### Requirement
Pick out every line in the data below that holds "scene".

### Information shown
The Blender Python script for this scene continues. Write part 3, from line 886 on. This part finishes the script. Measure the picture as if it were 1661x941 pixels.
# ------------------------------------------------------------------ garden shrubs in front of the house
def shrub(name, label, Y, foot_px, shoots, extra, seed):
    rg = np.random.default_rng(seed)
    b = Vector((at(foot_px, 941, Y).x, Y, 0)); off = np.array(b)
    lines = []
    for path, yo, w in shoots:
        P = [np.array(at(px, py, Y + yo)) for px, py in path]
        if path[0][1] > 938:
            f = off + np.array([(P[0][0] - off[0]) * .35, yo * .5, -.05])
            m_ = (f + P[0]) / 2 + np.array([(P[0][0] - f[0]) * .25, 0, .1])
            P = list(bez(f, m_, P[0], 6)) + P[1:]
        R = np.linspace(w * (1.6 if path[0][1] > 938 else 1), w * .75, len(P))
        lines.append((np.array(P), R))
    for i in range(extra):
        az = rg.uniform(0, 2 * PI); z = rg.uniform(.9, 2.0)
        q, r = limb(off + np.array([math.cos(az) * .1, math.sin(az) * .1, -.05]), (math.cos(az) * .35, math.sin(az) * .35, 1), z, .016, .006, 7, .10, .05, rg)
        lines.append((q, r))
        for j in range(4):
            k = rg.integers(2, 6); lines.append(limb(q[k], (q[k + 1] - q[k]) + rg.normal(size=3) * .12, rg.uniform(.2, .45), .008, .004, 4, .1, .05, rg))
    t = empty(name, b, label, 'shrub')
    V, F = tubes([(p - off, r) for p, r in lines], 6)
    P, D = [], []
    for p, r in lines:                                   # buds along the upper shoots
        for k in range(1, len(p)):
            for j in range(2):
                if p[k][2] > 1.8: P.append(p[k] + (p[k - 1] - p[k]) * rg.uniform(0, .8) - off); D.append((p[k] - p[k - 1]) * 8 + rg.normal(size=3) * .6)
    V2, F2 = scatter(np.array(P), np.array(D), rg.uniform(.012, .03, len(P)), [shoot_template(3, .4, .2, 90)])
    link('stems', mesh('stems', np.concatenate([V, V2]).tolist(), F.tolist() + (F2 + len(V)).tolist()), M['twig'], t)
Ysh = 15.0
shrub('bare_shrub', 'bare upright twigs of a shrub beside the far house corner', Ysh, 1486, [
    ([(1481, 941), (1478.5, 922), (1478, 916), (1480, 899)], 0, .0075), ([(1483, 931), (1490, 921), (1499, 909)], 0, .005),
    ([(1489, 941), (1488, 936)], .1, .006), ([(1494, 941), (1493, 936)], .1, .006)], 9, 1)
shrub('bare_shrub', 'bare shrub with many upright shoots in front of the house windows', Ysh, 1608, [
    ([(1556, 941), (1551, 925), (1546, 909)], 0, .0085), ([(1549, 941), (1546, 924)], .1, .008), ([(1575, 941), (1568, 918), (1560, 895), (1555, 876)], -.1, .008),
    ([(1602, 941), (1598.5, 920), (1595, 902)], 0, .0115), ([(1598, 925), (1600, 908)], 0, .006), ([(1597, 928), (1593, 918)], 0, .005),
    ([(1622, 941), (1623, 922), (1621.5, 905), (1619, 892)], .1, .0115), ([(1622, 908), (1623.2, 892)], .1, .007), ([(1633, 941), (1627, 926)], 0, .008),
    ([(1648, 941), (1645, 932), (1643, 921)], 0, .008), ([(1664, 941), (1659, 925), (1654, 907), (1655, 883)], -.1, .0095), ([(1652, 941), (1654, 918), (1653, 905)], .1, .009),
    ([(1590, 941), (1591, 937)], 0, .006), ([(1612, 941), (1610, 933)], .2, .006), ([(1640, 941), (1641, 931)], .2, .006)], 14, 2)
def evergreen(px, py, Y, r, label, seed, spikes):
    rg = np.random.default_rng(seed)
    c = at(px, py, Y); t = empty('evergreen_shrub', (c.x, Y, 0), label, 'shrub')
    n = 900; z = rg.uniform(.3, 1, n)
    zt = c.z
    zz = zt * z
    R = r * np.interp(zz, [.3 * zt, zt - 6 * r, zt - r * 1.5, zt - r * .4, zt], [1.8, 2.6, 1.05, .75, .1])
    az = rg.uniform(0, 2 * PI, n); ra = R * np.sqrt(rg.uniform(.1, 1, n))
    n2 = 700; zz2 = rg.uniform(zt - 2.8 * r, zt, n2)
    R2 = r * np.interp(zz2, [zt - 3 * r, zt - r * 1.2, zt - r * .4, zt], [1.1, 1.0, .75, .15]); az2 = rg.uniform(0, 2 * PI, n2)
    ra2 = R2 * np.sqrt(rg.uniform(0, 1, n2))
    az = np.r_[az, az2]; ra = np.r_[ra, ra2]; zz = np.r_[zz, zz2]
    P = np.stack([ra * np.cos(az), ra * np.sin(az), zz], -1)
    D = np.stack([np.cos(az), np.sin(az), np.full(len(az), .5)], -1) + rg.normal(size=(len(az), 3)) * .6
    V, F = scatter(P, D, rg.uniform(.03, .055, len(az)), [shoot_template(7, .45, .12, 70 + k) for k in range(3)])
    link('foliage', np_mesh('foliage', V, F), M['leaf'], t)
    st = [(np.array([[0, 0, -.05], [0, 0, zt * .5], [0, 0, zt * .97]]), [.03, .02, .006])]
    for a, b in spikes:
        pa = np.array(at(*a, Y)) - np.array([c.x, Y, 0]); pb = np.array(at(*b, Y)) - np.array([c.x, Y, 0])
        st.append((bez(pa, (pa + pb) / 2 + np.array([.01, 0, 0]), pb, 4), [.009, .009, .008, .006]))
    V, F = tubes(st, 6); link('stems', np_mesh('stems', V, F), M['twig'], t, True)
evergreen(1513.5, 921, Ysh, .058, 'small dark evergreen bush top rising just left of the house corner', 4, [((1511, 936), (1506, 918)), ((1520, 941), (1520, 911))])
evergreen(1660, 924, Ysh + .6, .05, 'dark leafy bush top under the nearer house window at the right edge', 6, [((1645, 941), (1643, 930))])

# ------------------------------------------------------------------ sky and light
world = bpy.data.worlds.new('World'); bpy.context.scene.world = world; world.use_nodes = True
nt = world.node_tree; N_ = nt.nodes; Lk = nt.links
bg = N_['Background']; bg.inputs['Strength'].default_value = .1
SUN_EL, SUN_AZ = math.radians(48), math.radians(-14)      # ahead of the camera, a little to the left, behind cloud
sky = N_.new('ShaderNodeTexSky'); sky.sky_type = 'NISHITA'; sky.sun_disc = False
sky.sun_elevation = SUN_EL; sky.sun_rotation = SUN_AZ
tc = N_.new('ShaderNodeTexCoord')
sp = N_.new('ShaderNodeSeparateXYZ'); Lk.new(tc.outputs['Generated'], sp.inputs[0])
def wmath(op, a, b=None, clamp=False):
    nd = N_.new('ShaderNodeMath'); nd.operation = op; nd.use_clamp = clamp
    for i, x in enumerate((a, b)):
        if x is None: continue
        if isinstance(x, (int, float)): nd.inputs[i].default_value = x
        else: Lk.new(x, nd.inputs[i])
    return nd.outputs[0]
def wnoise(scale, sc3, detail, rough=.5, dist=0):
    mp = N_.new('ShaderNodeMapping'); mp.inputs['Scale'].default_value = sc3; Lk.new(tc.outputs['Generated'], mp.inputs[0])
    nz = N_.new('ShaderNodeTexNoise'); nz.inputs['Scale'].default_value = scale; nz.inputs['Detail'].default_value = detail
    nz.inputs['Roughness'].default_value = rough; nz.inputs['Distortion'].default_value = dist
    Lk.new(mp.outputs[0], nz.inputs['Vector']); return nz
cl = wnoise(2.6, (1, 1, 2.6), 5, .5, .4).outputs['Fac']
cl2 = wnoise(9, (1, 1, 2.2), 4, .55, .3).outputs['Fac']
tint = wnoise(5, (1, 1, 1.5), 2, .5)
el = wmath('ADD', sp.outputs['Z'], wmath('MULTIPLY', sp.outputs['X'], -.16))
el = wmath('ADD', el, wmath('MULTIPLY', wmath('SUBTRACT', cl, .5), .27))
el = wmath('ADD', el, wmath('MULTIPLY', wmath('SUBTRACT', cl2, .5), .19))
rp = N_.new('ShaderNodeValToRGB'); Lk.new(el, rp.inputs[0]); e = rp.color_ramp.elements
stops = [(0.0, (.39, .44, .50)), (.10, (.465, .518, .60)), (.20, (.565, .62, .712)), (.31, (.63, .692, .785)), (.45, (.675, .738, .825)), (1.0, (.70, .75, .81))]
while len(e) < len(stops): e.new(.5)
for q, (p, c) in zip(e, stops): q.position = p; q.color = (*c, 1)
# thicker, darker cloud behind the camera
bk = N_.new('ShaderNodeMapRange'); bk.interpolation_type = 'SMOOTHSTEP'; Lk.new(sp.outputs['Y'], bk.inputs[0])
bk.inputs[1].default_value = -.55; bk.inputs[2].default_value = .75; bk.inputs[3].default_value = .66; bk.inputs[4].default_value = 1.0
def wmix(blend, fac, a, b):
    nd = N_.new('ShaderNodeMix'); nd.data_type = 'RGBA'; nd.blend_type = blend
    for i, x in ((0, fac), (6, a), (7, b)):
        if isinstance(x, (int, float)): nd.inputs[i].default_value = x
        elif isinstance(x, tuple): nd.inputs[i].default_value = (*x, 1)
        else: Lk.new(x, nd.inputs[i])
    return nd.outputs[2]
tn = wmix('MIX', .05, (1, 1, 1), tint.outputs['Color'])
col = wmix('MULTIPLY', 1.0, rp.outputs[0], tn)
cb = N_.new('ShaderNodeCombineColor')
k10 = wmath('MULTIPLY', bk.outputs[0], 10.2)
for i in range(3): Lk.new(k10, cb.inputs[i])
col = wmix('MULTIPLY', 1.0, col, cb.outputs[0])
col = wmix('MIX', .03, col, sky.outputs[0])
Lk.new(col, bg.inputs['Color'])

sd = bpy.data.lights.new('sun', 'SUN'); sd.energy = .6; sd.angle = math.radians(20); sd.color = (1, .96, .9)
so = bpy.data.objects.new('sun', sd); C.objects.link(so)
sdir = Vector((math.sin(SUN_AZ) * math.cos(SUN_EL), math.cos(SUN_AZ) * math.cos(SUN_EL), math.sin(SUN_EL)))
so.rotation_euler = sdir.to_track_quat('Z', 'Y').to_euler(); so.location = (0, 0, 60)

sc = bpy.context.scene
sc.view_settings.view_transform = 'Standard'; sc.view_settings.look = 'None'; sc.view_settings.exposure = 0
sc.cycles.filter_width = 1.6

### Full output
The Blender Python script for this scene continues. Write part 3, from line 886 on. This part finishes the script. Measure the picture as if it were 1661x941 pixels.
world = bpy.data.worlds.new('World'); bpy.context.scene.world = world; world.use_nodes = True
sc = bpy.context.scene